Many of these “bans” are ludicrous and illogical. The others are just plain unconstitutional. Prayer and Bible study cannot be forced upon students in schools, but the Supreme Court has found that the Free Exercise off Religion Clause grants students the right to express their religious beliefs as long as that expression does not become disruptive. A Bible verse in a parent’s message to his/her child in a yearbook, the singing of the popular “God Bless the U.S.A.,” the wearing of rosary beads, the prayer of a coach after a game, the word “God” written in a poem by a young girl, none of these things can rightly be called disruptive and are therefore all protected under the Constitution.
The war against Christianity has become as well, a misguided attempt not to offend the Muslims among us. The past administration never used the term “radical Islamic terrorists” to refer to the terrorists of 9/11 nor to refer to any of the terrorists who have perpetrated attacks here and abroad since then, despite the undeniable fact that they all were radical Islamists. To identify them as Islamic, was, in the mind of our president, an unjust attack on the entire Muslim religion. And so, in addition to refusing to call a spade a spade, his administration bent over backwards for eight years to include, even to favor Muslims, often with unfortunate results.

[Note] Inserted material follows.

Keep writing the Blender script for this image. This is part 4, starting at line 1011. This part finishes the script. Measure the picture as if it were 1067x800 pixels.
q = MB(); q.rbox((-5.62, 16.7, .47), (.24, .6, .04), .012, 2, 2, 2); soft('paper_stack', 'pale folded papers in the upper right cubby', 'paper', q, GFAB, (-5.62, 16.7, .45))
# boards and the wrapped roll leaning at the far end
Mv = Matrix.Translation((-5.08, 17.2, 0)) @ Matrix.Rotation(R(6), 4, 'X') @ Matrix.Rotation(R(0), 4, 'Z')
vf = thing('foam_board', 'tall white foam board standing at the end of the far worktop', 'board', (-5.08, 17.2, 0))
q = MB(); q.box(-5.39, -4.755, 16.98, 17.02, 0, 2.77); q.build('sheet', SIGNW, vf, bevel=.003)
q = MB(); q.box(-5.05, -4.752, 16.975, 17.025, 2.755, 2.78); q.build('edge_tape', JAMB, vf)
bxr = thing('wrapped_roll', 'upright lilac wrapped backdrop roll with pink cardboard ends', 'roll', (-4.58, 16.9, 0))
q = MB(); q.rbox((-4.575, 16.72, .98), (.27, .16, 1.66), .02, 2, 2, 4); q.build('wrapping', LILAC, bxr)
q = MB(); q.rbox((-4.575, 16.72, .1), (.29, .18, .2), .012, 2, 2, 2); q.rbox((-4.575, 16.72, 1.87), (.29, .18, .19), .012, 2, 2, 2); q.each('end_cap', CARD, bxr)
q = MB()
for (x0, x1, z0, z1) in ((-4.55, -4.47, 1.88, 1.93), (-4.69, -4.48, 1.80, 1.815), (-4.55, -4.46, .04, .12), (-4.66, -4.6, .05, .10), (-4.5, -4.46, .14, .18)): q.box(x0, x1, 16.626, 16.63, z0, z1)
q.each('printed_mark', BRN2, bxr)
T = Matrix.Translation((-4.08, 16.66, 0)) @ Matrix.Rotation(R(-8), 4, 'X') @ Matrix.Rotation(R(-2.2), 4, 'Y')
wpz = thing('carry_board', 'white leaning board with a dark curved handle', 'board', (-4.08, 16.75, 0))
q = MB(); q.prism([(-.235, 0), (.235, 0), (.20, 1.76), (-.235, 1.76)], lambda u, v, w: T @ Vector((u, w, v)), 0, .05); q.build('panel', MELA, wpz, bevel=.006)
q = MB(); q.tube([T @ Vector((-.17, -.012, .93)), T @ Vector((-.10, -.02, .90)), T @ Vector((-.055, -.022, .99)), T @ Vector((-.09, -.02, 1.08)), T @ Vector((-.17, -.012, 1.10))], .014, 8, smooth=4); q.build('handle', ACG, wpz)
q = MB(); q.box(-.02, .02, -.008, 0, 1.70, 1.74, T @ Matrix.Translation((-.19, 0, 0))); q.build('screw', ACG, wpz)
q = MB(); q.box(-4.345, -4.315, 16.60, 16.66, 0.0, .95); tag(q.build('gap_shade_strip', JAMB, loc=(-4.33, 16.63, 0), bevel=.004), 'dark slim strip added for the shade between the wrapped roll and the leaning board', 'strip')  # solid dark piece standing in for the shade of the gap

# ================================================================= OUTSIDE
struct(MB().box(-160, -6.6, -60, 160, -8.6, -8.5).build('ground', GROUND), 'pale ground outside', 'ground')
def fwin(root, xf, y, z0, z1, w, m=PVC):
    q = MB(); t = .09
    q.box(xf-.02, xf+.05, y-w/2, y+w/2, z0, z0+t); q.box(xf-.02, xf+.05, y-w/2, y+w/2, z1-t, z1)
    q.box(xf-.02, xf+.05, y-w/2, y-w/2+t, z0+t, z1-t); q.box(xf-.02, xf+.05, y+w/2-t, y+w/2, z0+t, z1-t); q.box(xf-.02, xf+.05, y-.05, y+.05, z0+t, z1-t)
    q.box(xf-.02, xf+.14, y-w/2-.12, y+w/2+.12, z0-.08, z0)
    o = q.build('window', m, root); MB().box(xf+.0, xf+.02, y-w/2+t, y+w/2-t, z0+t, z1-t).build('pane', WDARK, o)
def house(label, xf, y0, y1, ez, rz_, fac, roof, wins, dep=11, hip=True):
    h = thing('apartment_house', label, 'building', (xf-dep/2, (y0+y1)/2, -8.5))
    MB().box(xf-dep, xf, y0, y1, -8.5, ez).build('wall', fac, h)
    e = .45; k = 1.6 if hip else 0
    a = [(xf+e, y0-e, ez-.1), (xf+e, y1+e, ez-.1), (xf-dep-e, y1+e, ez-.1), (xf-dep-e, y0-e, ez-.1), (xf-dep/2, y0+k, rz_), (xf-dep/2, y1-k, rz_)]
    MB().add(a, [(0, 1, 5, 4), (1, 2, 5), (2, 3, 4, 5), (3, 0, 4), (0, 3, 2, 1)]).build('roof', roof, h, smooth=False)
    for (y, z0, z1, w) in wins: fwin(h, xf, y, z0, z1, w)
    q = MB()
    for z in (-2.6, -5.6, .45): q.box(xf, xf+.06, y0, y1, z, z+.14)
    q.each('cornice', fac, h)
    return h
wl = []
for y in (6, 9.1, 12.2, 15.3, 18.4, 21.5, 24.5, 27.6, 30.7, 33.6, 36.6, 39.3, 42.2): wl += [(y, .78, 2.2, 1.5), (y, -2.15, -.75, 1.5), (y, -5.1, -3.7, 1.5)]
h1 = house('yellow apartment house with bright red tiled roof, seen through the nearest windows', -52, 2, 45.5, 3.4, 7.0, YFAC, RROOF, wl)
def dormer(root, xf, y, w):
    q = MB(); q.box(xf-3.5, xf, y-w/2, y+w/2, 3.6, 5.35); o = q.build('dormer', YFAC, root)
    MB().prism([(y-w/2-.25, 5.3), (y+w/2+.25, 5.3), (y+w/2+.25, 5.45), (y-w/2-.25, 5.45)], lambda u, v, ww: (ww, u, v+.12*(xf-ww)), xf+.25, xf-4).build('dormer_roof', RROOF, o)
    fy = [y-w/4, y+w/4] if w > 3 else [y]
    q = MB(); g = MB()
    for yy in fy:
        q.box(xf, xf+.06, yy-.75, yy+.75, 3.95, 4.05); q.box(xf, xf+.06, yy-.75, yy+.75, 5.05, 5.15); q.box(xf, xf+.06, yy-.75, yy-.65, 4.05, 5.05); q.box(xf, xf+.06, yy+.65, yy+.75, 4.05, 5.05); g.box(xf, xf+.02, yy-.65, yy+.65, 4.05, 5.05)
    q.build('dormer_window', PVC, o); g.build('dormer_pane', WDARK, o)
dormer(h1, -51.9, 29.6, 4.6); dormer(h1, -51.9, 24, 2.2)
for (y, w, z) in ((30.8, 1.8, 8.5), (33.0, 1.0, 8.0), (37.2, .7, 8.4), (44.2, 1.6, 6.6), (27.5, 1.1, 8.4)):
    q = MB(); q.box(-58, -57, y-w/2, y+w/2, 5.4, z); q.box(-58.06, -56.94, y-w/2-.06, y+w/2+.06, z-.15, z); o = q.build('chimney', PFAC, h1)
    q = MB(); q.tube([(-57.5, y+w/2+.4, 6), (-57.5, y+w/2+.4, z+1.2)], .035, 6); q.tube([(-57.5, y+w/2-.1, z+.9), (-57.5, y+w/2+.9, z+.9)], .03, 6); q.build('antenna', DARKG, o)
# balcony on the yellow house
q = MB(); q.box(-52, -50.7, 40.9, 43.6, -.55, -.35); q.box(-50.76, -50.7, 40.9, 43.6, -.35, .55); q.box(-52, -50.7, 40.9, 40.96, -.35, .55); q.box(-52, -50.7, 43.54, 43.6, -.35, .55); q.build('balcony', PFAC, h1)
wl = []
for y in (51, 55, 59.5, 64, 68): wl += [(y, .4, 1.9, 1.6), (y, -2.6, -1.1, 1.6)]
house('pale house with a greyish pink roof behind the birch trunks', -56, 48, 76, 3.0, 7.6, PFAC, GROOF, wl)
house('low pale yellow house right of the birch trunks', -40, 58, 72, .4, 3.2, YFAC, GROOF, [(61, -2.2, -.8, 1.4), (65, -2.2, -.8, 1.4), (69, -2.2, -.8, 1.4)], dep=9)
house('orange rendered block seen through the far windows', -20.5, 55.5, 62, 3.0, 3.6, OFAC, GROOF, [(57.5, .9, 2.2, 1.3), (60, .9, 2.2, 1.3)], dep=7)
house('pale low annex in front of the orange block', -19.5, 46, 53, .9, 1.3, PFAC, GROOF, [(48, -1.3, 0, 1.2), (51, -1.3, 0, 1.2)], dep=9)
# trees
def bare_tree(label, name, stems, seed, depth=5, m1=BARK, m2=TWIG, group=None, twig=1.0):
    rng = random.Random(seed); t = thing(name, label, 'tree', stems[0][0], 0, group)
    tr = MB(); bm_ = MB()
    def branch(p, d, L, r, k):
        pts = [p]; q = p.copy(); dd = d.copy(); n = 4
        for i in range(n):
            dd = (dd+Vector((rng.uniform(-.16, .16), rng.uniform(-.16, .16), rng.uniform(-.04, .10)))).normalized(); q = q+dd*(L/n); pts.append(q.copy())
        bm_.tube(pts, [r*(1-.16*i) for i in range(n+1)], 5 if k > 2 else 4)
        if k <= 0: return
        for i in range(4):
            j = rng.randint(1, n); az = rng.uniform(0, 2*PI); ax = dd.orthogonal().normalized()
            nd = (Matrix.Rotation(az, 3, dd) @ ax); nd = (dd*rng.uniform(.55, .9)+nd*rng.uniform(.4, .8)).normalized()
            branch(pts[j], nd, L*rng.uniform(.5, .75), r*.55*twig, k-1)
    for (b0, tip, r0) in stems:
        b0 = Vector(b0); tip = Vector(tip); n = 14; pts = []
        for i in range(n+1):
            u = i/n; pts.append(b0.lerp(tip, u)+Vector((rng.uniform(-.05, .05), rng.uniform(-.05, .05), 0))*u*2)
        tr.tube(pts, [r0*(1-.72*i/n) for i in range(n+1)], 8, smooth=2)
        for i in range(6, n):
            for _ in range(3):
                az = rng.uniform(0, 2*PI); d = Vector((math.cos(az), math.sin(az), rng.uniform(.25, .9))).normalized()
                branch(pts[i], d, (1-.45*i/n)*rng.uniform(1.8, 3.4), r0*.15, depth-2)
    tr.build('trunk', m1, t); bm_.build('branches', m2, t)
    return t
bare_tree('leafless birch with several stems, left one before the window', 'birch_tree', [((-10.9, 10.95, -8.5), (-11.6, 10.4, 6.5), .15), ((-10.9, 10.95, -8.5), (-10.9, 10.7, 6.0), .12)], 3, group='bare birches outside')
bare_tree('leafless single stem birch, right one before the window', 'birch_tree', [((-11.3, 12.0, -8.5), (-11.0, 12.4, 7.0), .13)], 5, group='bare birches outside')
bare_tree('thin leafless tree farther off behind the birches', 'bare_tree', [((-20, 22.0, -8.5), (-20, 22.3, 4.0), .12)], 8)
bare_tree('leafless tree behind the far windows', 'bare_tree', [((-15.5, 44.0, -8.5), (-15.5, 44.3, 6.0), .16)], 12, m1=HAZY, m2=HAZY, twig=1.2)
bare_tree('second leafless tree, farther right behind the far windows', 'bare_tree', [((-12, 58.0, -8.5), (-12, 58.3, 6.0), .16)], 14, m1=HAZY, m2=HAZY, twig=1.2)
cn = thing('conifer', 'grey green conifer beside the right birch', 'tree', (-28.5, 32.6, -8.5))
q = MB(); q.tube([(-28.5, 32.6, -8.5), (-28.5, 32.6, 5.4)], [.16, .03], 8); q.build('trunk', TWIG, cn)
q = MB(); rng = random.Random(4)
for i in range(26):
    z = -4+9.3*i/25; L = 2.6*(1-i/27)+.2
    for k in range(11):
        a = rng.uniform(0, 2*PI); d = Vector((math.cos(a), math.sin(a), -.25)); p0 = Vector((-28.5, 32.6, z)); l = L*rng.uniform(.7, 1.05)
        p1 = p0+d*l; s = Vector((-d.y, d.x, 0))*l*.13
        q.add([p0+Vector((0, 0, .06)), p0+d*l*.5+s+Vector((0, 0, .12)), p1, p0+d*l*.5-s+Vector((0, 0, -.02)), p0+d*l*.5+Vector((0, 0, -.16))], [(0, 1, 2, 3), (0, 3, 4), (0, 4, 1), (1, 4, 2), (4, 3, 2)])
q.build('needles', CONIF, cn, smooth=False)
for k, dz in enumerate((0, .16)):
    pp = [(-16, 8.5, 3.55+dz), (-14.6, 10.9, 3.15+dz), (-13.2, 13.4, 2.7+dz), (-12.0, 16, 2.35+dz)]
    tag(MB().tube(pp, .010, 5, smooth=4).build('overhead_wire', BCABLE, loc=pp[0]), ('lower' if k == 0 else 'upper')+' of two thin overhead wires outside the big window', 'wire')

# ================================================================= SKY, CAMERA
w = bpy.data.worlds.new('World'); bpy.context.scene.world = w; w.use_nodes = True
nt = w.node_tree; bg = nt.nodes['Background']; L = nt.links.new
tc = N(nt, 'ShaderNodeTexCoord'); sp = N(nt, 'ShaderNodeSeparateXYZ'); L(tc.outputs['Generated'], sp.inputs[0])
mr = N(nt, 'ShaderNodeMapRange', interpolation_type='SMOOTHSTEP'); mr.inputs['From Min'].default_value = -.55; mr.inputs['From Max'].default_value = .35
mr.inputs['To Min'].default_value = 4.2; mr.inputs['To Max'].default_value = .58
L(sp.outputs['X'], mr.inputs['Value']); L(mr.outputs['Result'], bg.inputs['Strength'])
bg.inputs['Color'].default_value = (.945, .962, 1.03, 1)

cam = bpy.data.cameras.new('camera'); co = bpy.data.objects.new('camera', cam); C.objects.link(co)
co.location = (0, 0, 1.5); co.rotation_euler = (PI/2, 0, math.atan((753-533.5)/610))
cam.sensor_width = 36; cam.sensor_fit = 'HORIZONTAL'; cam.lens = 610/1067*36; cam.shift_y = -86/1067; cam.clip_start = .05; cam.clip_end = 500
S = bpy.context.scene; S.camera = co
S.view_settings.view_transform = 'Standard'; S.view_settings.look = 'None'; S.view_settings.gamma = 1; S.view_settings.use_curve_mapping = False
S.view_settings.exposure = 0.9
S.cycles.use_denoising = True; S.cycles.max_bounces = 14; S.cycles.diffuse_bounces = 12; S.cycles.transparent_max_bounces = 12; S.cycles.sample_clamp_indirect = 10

Take the downing of a navy SEAL helicopter in Afghanistan in 2011. Although most if not all of the dead Seals were not Muslims, when a memorial service was held at Bagram Air Base as the coffins were loaded into the plane to be brought home, a Muslim Cleric, rather than a priest, a Rabbi, or a minister, was invited to say a few words. He spoke eloquently in Arabic, and it wasn’t until after the service that interpreters informed the Air Force that the Cleric had damned the SEALS as “infidels to Allah.” Way to go, Navy!
Despite the fact that 75% of all Americans still identify themselves as Christians, former President Barak Obama once said, “Whatever (the U.S.) once was, we are no longer a Christian nation.” And that was clearly the basis of his policies of governing. He sought, as did the governmental offices under his direction, to lessen the influence of Christianity on the moral fiber of America. Under a president Clinton or under either of the other two presidential candidates in the 2016 election, the de-Christianizing of America would have continued. Whatever you might feel personally about President Trump, he has begun to reverse that policy, and we as Christians must remain aware of the attacks as they continue and must support all efforts to protect the freedom to practice our religion without government interference as the Constitution guarantees. Let us remember the words of Edmund Burke: “The only thing necessary for Evil to triumph is for good men to do nothing.”